To: Kerry Phineas who wrote (29040)2/26/1998 2:57:00 PM
From: DavidG  Read Replies (2) | Respond to of 53903
 
Kerry,

So much depends on other factors: the semiconductors in
general, other tech stocks like MSFT, interest rates, conditions in Korea and Japan,
IMF, etc., that no one really knows whats going to happen from month to month from
either a technical or fundamental perspective. It seems likely to me that MU is going to
have significant fundamental problems, but I'm no expert. In this stock, minute to minute
is easier than day to day, which is easier than week to week, etc.

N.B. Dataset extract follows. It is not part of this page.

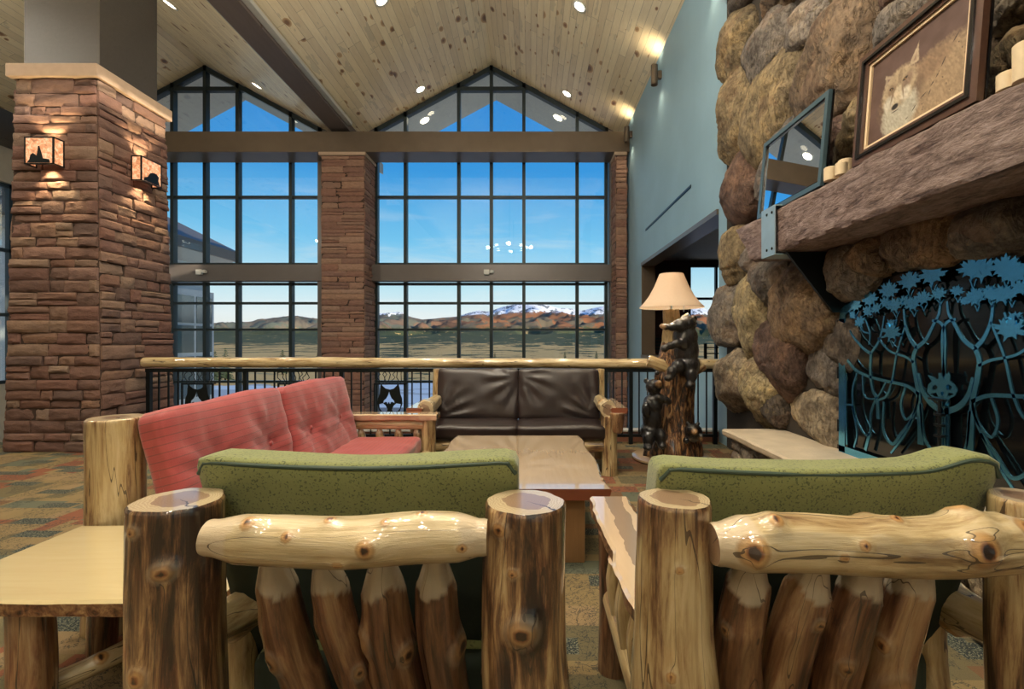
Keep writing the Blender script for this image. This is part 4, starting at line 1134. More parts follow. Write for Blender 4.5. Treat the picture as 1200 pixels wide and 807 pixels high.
def ball(px, py, dy, r, rot=None): return (bp(px, py, dy), r, rot) if rot else (bp(px, py, dy), r)
# climbing bear hugging the upper right of the stump, head turned left
b = [ball(804, 410, -.14, (.13, .13, .2)), ball(803, 395, -.15, (.13, .12, .15)), ball(806, 428, -.16, (.125, .12, .13)),
     ball(805, 379, -.18, (.1, .09, .085)), ball(797, 381, -.22, (.085, .08, .07)), ball(788, 383, -.24, (.06, .055, .045)), ball(780, 383, -.25, (.042, .04, .035)), ball(776, 382, -.26, (.03, .03, .026)),
     ball(814, 373, -.16, (.032, .022, .034)), ball(801, 372, -.14, (.03, .022, .034)),
     ball(794, 402, -.25, (.06, .05, .05)), ball(786, 405, -.25, (.05, .045, .042)), ball(779, 408, -.24, (.04, .04, .045)),
     ball(795, 429, -.25, (.07, .065, .075)), ball(787, 436, -.27, (.05, .05, .07)), ball(783, 443, -.28, (.045, .05, .035)),
     ball(810, 440, -.24, (.06, .065, .085)), ball(808, 451, -.26, (.048, .06, .04)), ball(802, 400, -.24, (.06, .05, .1))]
blob('climbing_bear', b, M['bear'], t, .011, 4, fur, beartex([(bp(776, 383, -.27), .035)]))
# standing bear on the left, looking up
b = [ball(764, 489, -.26, (.1, .1, .17)), ball(765, 474, -.27, (.1, .09, .12)), ball(762, 505, -.26, (.105, .1, .1)),
     ball(766, 453, -.3, (.085, .08, .078)), ball(771, 450, -.37, (.045, .05, .04)), ball(772, 448, -.41, (.03, .03, .025)),
     ball(757, 446, -.28, (.028, .018, .028)), ball(770, 437, -.28, (.028, .018, .028)),
     ball(773, 466, -.33, (.055, .045, .045)), ball(779, 468, -.33, (.045, .042, .038)), ball(784, 470, -.32, (.032, .035, .035)),
     ball(757, 480, -.33, (.045, .05, .09)), ball(760, 514, -.32, (.06, .06, .09)), ball(759, 524, -.35, (.045, .065, .035)),
     ball(774, 512, -.3, (.055, .06, .09)), ball(776, 522, -.33, (.045, .065, .035))]
blob('standing_bear', b, M['bear'], t, .011, 4, fur, beartex([(bp(773, 449, -.42), .04)]))
# cub peeking from the lower right
b = [ball(812, 507, -.2, (.1, .07, .1)), ball(812, 503, -.27, (.07, .06, .062)), ball(814, 506, -.33, (.035, .035, .03)), ball(806, 496, -.26, (.022, .015, .022)), ball(818, 496, -.26, (.022, .015, .022)),
     ball(821, 512, -.28, (.03, .035, .04)), ball(804, 516, -.28, (.03, .04, .035))]
blob('bear_cub', b, M['bear'], t, .01, 3, fur, beartex([(bp(815, 507, -.35), .04), (bp(822, 515, -.3), .03)]))
mb = MB(); prf = [(.125, 2.015 + .0), (.135, 1.99), (.18, 1.88), (.235, 1.775), (.29, 1.7), (.335, 1.655), (.337, 1.645)]
V = []; F = []; n = 72
for q in (prf, [(r - .004, z) for r, z in prf][::-1]):
    for r, z in q:
        for k in range(n):
            a = 2 * math.pi * k / n; rr = r * (1 + .012 * abs(math.sin(a * 6)))
            V.append((LXp + rr * math.cos(a), LYp + rr * math.sin(a), z))
m = 2 * len(prf)
for i in range(m):
    for k in range(n):
        F.append([i * n + k, ((i + 1) % m) * n + k, ((i + 1) % m) * n + (k + 1) % n, i * n + (k + 1) % n])
mesh('lamp_shade', V, F, M['shade'], t, True, sharp=60)
MB().tube([(LXp, LYp, 1.6), (LXp, LYp, 2.03)], .009, 10).lathe((LXp, LYp, 1.74), [(.001, -.05), (.02, -.04), (.034, .02), (.02, .055), (.001, .06)], 14).tube([(LXp - .13, LYp, 2.0), (LXp + .13, LYp, 2.0)], .004, 6).out('stem', M['strap'], t)
MB().tube([(LXp + .04, LYp - .3, 1.66), (LXp + .04, LYp - .3, 1.6)], .003, 6).lathe((LXp + .04, LYp - .3, 1.59), [(.001, -.01), (.009, 0), (.001, .012)], 8).out('pull_chain', M['strap'], t)
l = bpy.data.lights.new('lamp_bulb', 'POINT'); l.energy = 14; l.color = (1, .84, .62); l.shadow_soft_size = .04
o = bpy.data.objects.new('lamp_bulb', l); COL.objects.link(o); o.location = (LXp, LYp, 1.86)
# ================================================================ fireplace
BXP = 2.27   # mean face of the boulders
fp = empty('stone_fireplace', (WX, 3.4, 0), 'giant boulder fireplace and chimney wall at the right', 'fireplace')
# core: chimney mass behind the boulders with the firebox opening
FB = (1.62, 3.68, .45, 1.84)
mb = MB()
mb.box((2.38, FB[1], 0), (3.19, 5.8, 6.15)).box((2.38, -1.0, 0), (3.19, FB[0], 6.15)).box((2.38, FB[0], FB[3]), (3.19, FB[1], 6.15)).box((2.38, FB[0], 0), (3.2, FB[1], FB[2] - .01))
mb.out('mortar_core', M['mortar'], fp, smooth=False)
mb = MB(); mb.box((3.1, FB[0], FB[2]), (3.2, FB[1], FB[3])).box((2.45, FB[1] - .02, FB[2]), (3.1, FB[1], FB[3])).box((2.45, FB[0], FB[2]), (3.1, FB[0] + .02, FB[3]))
mb.out('firebox', M['soot'], fp, smooth=False)
G = (.21, .185, .165); O = (.27, .21, .125); B_ = (.21, .15, .1); R_ = (.18, .11, .085); D = (.12, .1, .085); Tn = (.32, .265, .19); Y_ = (.34, .28, .165)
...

I tend to disagree with you. I believe longer term fundamentals should be able to tell you where a stock is moving from its present point...and if it doesn't do what one has expected than maybe its being viewed incorrectly, or maybe not all the facts are available to do a complete analysis.

Myself I believe it is very difficult to obtain all the fundamentals and no matter how much I read and analyze I feel very insecure with its completeness. We must all recognize our limitations.

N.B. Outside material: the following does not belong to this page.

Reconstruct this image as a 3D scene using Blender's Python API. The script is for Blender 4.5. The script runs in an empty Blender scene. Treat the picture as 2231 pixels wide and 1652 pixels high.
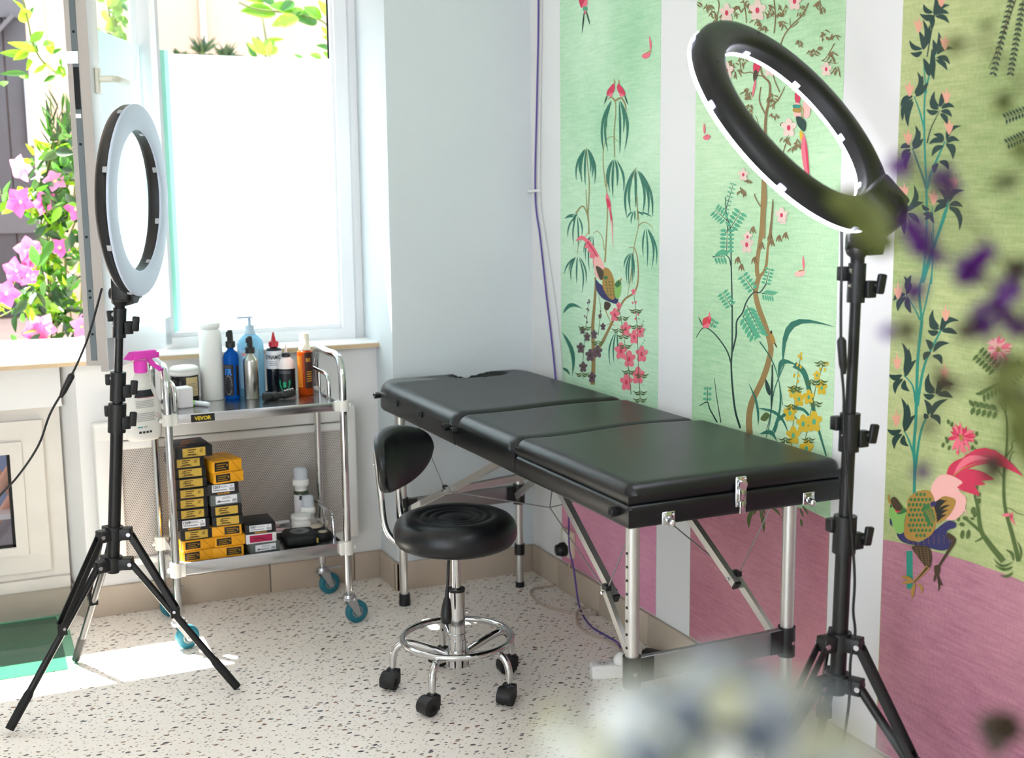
import bpy, bmesh, math, random
import numpy as np
from mathutils import Vector, Matrix
random.seed(7)
D = bpy.data
SC = bpy.context.scene
COL = SC.collection
V = Vector
R_ = math.radians

# ------------------------------------------------------------------ camera solved from the room's vanishing points
CAM_H = 1.45
_C = np.array([1115.5, 826.0]); _V1 = np.array([7090., 358.]); _V2 = np.array([-90., 430.])
FPX = float(np.sqrt(-np.dot(_V1 - _C, _V2 - _C)))
def _dir(v):
    d = np.array([v[0] - _C[0], v[1] - _C[1], FPX]); return d / np.linalg.norm(d)
_X = _dir(_V1); _Y = _dir(_V2); _Y = _Y - _X * np.dot(_X, _Y); _Y /= np.linalg.norm(_Y)
_Z = np.cross(_X, _Y)
if _Z[1] > 0: _Z = -_Z
ROT = np.stack([_X, _Y, _Z]); ORG = np.array([0, 0, CAM_H])
def at(px, py, x=None, y=None, z=None, d=None):
    """point of the room seen at photo pixel px,py on a plane of constant x, y or z (or at depth d)"""
    r = ROT @ np.array([px - _C[0], py - _C[1], FPX])
    if z is not None: t = (z - CAM_H) / r[2]
    elif x is not None: t = x / r[0]
    elif y is not None: t = y / r[1]
    else: t = d / FPX
    return V(ORG + t * r)
def pix(P):
    c = ROT.T @ (np.array(P, float) - ORG); return _C + FPX * c[:2] / c[2]
def zat(x, y, py):
    lo, hi = -1., 4.
    for _ in range(40):
        m = (lo + hi) / 2
        if pix((x, y, m))[1] > py: lo = m
        else: hi = m
    return lo
def ppm(P):
    c = ROT.T @ (np.array(P, float) - ORG); return FPX / c[2]

# ------------------------------------------------------------------ materials
def lin(c):
    out = []
    for v in c[:3]:
        v = v / 255.
        out.append(v / 12.92 if v <= .04045 else ((v + .055) / 1.055) ** 2.4)
    return (*out, 1.)
MATS = {}
def mat(name, col=(200, 200, 200), rough=.5, metal=0., spec=.5, bump=0., bscale=200., noise=0., nscale=8., coat=0., emit=None, estr=0., trans=0., ior=1.45, alpha=None, subs=0.):
    if name in MATS: return MATS[name]
    m = D.materials.new(name); m.use_nodes = True
    nt = m.node_tree; b = nt.nodes['Principled BSDF']
    b.inputs['Base Color'].default_value = lin(col)
    b.inputs['Roughness'].default_value = rough
    b.inputs['Metallic'].default_value = metal
    b.inputs['Specular IOR Level'].default_value = spec
    b.inputs['Coat Weight'].default_value = coat
    b.inputs['Transmission Weight'].default_value = trans
    b.inputs['IOR'].default_value = ior
    if emit: b.inputs['Emission Color'].default_value = lin(emit); b.inputs['Emission Strength'].default_value = estr
    if bump or noise:
        tc = nt.nodes.new('ShaderNodeTexCoord')
        if noise:
            n = nt.nodes.new('ShaderNodeTexNoise'); n.inputs['Scale'].default_value = nscale; n.inputs['Detail'].default_value = 5
            nt.links.new(tc.outputs['Object'], n.inputs['Vector'])
            mx = nt.nodes.new('ShaderNodeMix'); mx.data_type = 'RGBA'
            c = lin(col)
            mx.inputs['A'].default_value = tuple(max(0, v * (1 - noise)) for v in c[:3]) + (1,)
            mx.inputs['B'].default_value = tuple(min(1, v * (1 + noise)) for v in c[:3]) + (1,)
            nt.links.new(n.outputs['Fac'], mx.inputs['Factor']); nt.links.new(mx.outputs['Result'], b.inputs['Base Color'])
        if bump:
            n2 = nt.nodes.new('ShaderNodeTexNoise'); n2.inputs['Scale'].default_value = bscale; n2.inputs['Detail'].default_value = 3
            nt.links.new(tc.outputs['Object'], n2.inputs['Vector'])
            bp = nt.nodes.new('ShaderNodeBump'); bp.inputs['Strength'].default_value = bump; bp.inputs['Distance'].default_value = .002
            nt.links.new(n2.outputs['Fac'], bp.inputs['Height']); nt.links.new(bp.outputs['Normal'], b.inputs['Normal'])
    MATS[name] = m
    return m
def leafmat(name, col, tr=.5):
    """thin leaf or petal: diffuse plus light coming through"""
    if name in MATS: return MATS[name]
    m = D.materials.new(name); m.use_nodes = True; nt = m.node_tree; nt.nodes.clear()
    o = nt.nodes.new('ShaderNodeOutputMaterial'); d = nt.nodes.new('ShaderNodeBsdfDiffuse'); t = nt.nodes.new('ShaderNodeBsdfTranslucent')
    g = nt.nodes.new('ShaderNodeBsdfGlossy'); g.inputs['Roughness'].default_value = .35
    a = nt.nodes.new('ShaderNodeMixShader'); b = nt.nodes.new('ShaderNodeMixShader')
    d.inputs[0].default_value = lin(col); t.inputs[0].default_value = lin(col)
    a.inputs[0].default_value = tr; b.inputs[0].default_value = .05
    nt.links.new(d.outputs[0], a.inputs[1]); nt.links.new(t.outputs[0], a.inputs[2])
    nt.links.new(a.outputs[0], b.inputs[1]); nt.links.new(g.outputs[0], b.inputs[2]); nt.links.new(b.outputs[0], o.inputs[0])
    MATS[name] = m; return m
def glassmat(name, tint=(245, 250, 250), refl=.06):
    """window pane: light passes straight, a little mirror reflection"""
    if name in MATS: return MATS[name]
    m = D.materials.new(name); m.use_nodes = True; nt = m.node_tree; nt.nodes.clear()
    o = nt.nodes.new('ShaderNodeOutputMaterial'); t = nt.nodes.new('ShaderNodeBsdfTransparent'); g = nt.nodes.new('ShaderNodeBsdfGlossy')
    g.inputs['Roughness'].default_value = .02
    lw = nt.nodes.new('ShaderNodeLayerWeight'); lw.inputs[0].default_value = .5
    pw = nt.nodes.new('ShaderNodeMath'); pw.operation = 'POWER'; pw.inputs[1].default_value = 5.; nt.links.new(lw.outputs['Facing'], pw.inputs[0])
    fr = nt.nodes.new('ShaderNodeMath'); fr.operation = 'MULTIPLY_ADD'; fr.inputs[1].default_value = .55; fr.inputs[2].default_value = .03; nt.links.new(pw.outputs[0], fr.inputs[0])
    t.inputs[0].default_value = lin(tint)
    a = nt.nodes.new('ShaderNodeMixShader'); nt.links.new(fr.outputs[0], a.inputs[0])
    nt.links.new(t.outputs[0], a.inputs[1]); nt.links.new(g.outputs[0], a.inputs[2]); nt.links.new(a.outputs[0], o.inputs[0])
    MATS[name] = m; return m
def filmmat(name, col, clear=0.1, diff=.35):
    """frosted privacy film: scatters daylight through, slightly see-through"""
    if name in MATS: return MATS[name]
    m = D.materials.new(name); m.use_nodes = True; nt = m.node_tree; nt.nodes.clear()
    o = nt.nodes.new('ShaderNodeOutputMaterial'); t = nt.nodes.new('ShaderNodeBsdfTransparent'); tr = nt.nodes.new('ShaderNodeBsdfTranslucent'); d = nt.nodes.new('ShaderNodeBsdfDiffuse')
    for n in (tr, d, t): n.inputs[0].default_value = lin(col)
    a = nt.nodes.new('ShaderNodeMixShader'); a.inputs[0].default_value = diff
    b = nt.nodes.new('ShaderNodeMixShader'); b.inputs[0].default_value = clear
    nt.links.new(tr.outputs[0], a.inputs[1]); nt.links.new(d.outputs[0], a.inputs[2])
    nt.links.new(a.outputs[0], b.inputs[1]); nt.links.new(t.outputs[0], b.inputs[2]); nt.links.new(b.outputs[0], o.inputs[0])
    MATS[name] = m; return m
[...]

Fundamentals certainly have its place in selecting a stock for long term investments... but I believe it has much less importance when trading a stock or in your case shorting a stock. The fundamentals or lack thereof does not necessarily mean a stock should go down in the same way that very good fundamentals mean that stocks should go up and the rate at which it will appreciate. I believe this is probably the biggest trap that most bears are falling into on this thread.

DavidG



To: Kerry Phineas who wrote (29040)2/26/1998 3:56:00 PM
From: DavidG  Read Replies (1) | Respond to of 53903
 
Kerry,

However, here's a quote from one DavidG:<< I agree. 32 3/4 to 33 is a resistance band.
I don't believe MU will go over 33. >> You were wrong, but of course wrong and long
so you made some good money. (A pyrrhic victory, if you're worried about your rep. as
a forecaster and not your bank account.)


I believe you misunderstood my opinion of the 33 level. 33 is a point where, when MU is below it, it is more probable to bounce off it rather than go through it...and the probability of that happening is very high. So once I establish support and resistance points I stick with it rather than second guess it.

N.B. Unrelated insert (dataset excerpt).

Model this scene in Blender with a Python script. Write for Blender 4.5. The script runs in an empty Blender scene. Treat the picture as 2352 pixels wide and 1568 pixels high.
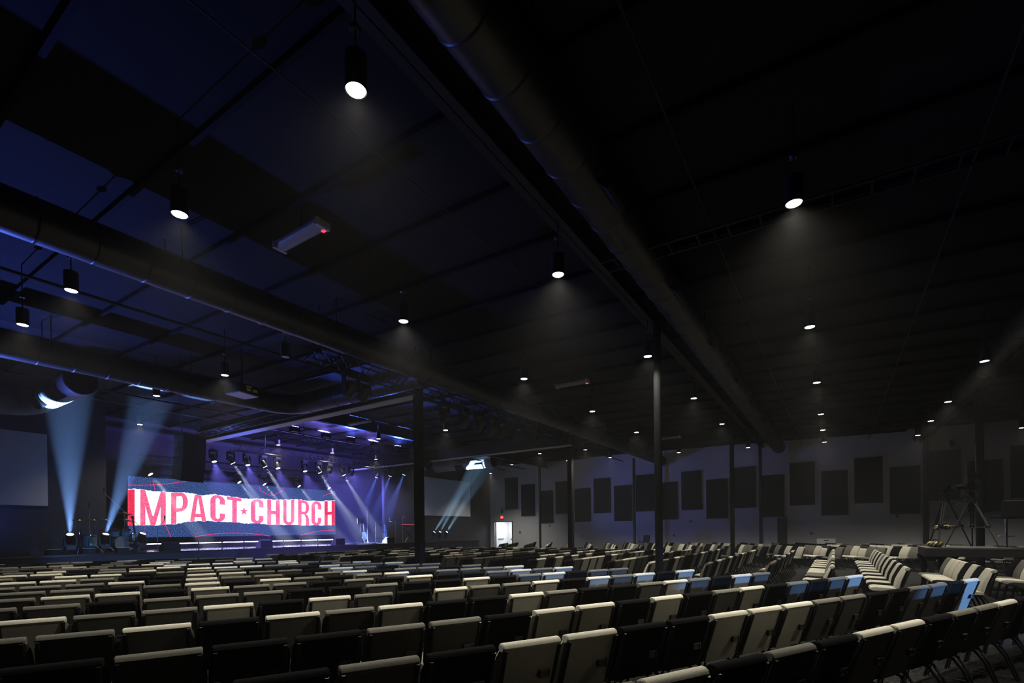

I never look at it as wrong for MU to break support or resistance since there is always that probability it will occur but rather an opportunity to quickly react to it. It is too complicated for me to explain right now ...but certainly the more it recognizes support/resistance levels the higher the probability will be that it follows these rules.

As far as me being long at that time and making a lot of money, that wasn't correct. I only had PUTS and only until MU broke support did I go long at 33 5/16 and sold out at above 34. Today I was long at 33 3/4 to 34 3/4. I miss tops and bottoms but do get the trades in between.

Also, I do not recommend what other people should do, but rather just say what I am doing...and quite frankly it is only a fraction of all of my trades. So when you allude to a "pyrrhic victory", it is rather unfair, since I share my information and if one wants to follow, fine... and if they did everything that I have posted they may have more gains than losses...I know b/c I have them.

In any event, I am not doing it to gain a rep, many have emailed me to continue posting trades, maybe b/c they are curious, or want to learn something different and compare it to what they are currently doing.